Segundo Vieira, houve "muita disposição para trabalhar em conjunto para traçar uma agenda bilateral de encontros para tratar de temas específicos de comércio".

Pelo lado americano, Rubio e o representante de comércio dos EUA, Jamieson Greer, disseram em um comunicado conjunto que tiveram com o ministro brasileiro "conversas muito positivas sobre comércio e as questões bilaterais em curso".

Segundo a nota, os três "concordaram em colaborar e conduzir discussões em múltiplas frentes no futuro imediato e estabelecer um plano de ação".

Durante a semana, Trump defendeu tarifa sobre carne brasileira

Mesmo com os esforços do encontro para tentar selar a paz, os dois líderes também deram sinais de que não pretendiam recuar de suas posições durante a semana que antecedeu o encontro.

Na quarta-feira (22/10), Trump afirmou que os pecuaristas americanos "estão indo bem" graças à tarifa imposta sobre o gado de outros países, como o Brasil.

"Os pecuaristas, que eu adoro, não percebem que a única razão pela qual estão indo tão bem — pela primeira vez em décadas — é porque impus tarifas sobre o gado que entra nos Estados Unidos, incluindo uma tarifa de 50% sobre o Brasil", escreveu em sua rede social.

O republicano acrescentou que, se não fosse por ele, os criadores de gado americanos "estariam na mesma situação dos últimos 20 anos", que classificou como "péssima".

Já Lula, na quinta (23/10), voltou a defender alternativas ao dólar no comércio global.
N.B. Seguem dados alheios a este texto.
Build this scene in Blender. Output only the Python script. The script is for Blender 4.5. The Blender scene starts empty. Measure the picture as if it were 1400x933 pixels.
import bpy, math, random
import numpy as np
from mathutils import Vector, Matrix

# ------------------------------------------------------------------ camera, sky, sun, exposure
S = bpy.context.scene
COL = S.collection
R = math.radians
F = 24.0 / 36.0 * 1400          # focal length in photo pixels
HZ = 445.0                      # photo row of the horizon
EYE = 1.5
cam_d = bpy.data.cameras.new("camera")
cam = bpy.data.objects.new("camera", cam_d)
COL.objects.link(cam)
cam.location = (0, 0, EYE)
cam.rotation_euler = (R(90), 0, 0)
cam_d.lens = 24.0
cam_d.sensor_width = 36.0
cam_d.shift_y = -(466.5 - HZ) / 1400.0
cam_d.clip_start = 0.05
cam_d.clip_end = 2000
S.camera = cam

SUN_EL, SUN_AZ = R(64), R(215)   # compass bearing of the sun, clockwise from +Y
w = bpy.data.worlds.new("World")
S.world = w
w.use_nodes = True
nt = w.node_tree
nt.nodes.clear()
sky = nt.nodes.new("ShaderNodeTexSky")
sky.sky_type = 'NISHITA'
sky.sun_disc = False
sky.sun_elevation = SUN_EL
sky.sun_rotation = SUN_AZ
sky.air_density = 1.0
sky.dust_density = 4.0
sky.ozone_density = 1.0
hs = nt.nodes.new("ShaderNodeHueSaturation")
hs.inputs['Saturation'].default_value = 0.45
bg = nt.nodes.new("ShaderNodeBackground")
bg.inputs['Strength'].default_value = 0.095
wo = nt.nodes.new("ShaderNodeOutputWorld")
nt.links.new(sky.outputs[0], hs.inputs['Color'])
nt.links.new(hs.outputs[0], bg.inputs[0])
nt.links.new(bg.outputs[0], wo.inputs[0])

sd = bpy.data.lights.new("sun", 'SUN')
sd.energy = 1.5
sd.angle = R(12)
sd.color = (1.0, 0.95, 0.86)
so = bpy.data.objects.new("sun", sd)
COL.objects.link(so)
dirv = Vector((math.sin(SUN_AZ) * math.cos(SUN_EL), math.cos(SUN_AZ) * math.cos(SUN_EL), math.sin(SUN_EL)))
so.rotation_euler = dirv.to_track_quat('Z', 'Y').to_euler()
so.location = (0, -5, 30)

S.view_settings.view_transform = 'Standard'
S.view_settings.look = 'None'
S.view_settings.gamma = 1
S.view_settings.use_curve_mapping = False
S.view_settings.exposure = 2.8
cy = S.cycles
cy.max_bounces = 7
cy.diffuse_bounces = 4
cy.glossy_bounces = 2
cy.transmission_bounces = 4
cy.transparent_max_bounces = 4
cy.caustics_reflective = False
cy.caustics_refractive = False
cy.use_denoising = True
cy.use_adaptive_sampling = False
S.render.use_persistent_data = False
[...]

Durante a visita que faz à Indonésia, o presidente afirmou que tanto o Pix quanto o sistema de pagamentos indonésio têm potencial para facilitar o intercâmbio entre os dois países e entre os membros do Brics.

"O século 21 exige que tenhamos a coragem que não tivemos no século 20", disse Lula, ao defender "uma nova forma de agir comercialmente, para não ficarmos dependentes de ninguém", sem citar diretamente os Estados Unidos.

A defesa de moedas alternativas à americana, reforçada pelo Brasil durante a cúpula dos Brics em julho, foi apontada por Trump como um dos motivos para a imposição das tarifas às exportações brasileiras.